Home News Canada Winnipeg area’s ‘BB Camp’ creates program for Russian immigrants

Winnipeg area’s ‘BB Camp’ creates program for Russian immigrants

B'nai Brith Camp, known as 'BB Camp,' is located on the Lake of the Woods, near Kenora, Ont.

Winnipeg-area camp is reaching out to new immigrants with a family weekend for Russian-speaking families.

On the weekend of June 23-25, B’nai Brith Camp – popularly known as BB Camp – is launching Camp Gesher, a family weekend program specifically for Russian-speaking immigrants from Israel.

“So far, the response has been very positive,” reports Brenda Tessler-Donen, who’s been the camp’s executive director for the past 26 years. “We are expecting as many as 60 people.”

It is estimated that over the past 10 years, more than 4,000 Israelis have immigrated to Winnipeg and the surrounding area. Tessler-Donen notes that there are Israelis living in several communities in southern and western Manitoba. Most are originally from the former Soviet Union.

“Normally, for our annual open house, we attract 40 to 60 people, mostly new Canadians,” Tessler-Donen says. “Last year, we had over 200 for the open house, roughly 80 per cent of whom were new Canadians.”


She notes that it was word of mouth that drew so many to the open house last year. “We found that most of them had never heard of B’nai Brith Camp, or Camp Massad (the Winnipeg Jewish community’s other overnight summer camp) before,” Tessler-Donen says. “There was an obvious desire on their part to connect with the Jewish community.”

Tessler-Donen says that she and her staff did a lot of networking over the fall and winter with other Jewish summer camps in North America, to learn how they were accommodating new immigrants.

“We felt that the newcomers would feel more comfortable coming to a weekend family camping experience, if they were among their own,” she points out.

BB Camp staff promoted the camp through flyers in Russian and English, and through Facebook.

The weekend’s activities will be led by Russian- and Hebrew-speaking staff and include a Shabbat program, as well as the traditional canoeing, swimming and sporting events.

Tessler-Donen reports that the enrollment at BB Camp for this summer stands at 350, up to three dozen of whom are Russian-Israeli immigrant children.

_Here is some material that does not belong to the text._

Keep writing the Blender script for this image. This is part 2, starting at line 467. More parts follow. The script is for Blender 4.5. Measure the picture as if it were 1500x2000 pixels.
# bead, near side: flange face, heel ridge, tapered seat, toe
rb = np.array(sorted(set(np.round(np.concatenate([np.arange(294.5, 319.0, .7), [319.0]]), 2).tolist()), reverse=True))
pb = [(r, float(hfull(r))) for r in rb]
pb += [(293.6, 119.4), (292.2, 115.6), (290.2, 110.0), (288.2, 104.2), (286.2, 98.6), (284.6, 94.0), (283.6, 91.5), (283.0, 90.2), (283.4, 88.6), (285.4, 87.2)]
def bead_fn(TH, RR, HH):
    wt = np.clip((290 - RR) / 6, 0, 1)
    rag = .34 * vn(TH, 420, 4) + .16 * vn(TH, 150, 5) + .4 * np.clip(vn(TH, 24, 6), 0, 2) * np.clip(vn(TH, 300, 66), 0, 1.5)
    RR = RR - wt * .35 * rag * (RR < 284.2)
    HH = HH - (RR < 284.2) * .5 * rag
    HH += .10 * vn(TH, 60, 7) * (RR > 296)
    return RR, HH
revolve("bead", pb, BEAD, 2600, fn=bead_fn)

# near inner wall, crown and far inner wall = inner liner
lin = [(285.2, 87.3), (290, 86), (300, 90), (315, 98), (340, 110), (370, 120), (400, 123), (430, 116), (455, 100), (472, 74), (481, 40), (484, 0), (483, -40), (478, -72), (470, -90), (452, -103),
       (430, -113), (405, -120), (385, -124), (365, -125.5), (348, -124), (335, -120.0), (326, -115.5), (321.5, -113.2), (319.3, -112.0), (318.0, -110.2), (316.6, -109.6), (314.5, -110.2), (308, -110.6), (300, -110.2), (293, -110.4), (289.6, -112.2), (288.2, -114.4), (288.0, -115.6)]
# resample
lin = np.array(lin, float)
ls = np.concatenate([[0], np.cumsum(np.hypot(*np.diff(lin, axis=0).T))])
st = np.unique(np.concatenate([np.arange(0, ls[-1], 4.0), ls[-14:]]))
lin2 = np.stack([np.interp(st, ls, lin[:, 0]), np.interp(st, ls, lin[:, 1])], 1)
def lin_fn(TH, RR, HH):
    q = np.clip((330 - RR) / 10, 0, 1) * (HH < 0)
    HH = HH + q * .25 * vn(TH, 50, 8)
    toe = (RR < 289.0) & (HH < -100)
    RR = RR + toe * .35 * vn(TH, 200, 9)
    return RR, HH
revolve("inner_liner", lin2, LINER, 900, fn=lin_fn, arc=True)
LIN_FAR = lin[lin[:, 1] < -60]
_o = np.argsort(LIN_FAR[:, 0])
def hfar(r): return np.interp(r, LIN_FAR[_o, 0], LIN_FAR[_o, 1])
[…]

In other BB Camp news, Tessler-Donen reports that the camp has received pledges to date of $3.6 million, toward an $8-million fundraising campaign, the largest such endeavour in the popular camp’s 62-year history, which was launched last fall.

The camp is located on the Lake of the Woods, near Kenora, Ont. BB Camp occupies – and owns – 30 acres on the island it’s situated on, with the other 170 acres belonging to the province of Ontario and designated as parkland.

Tessler-Donen reports that about $4.5 million of the funds raised will go toward upgrading existing infrastructure and erecting new buildings. Another $730,000 is intended to retire the camp’s mortgage. The remainder of the funds will be deposited into BB Camp’s trust fund, which currently stands at about $300,000.

“We are reaching out to camp alumni across Canada and the United States,” she says. “We have received from donors who were campers 30 and 40 years ago.”

The proposed changes include a new, two-storey lodge for day camp families (a BB program for children from Kenora and local cottagers), an extension of the dining hall and more cabins and communal bathrooms.

“We have already begun renovating some of our existing buildings and building the new structures,” Tessler-Donen says.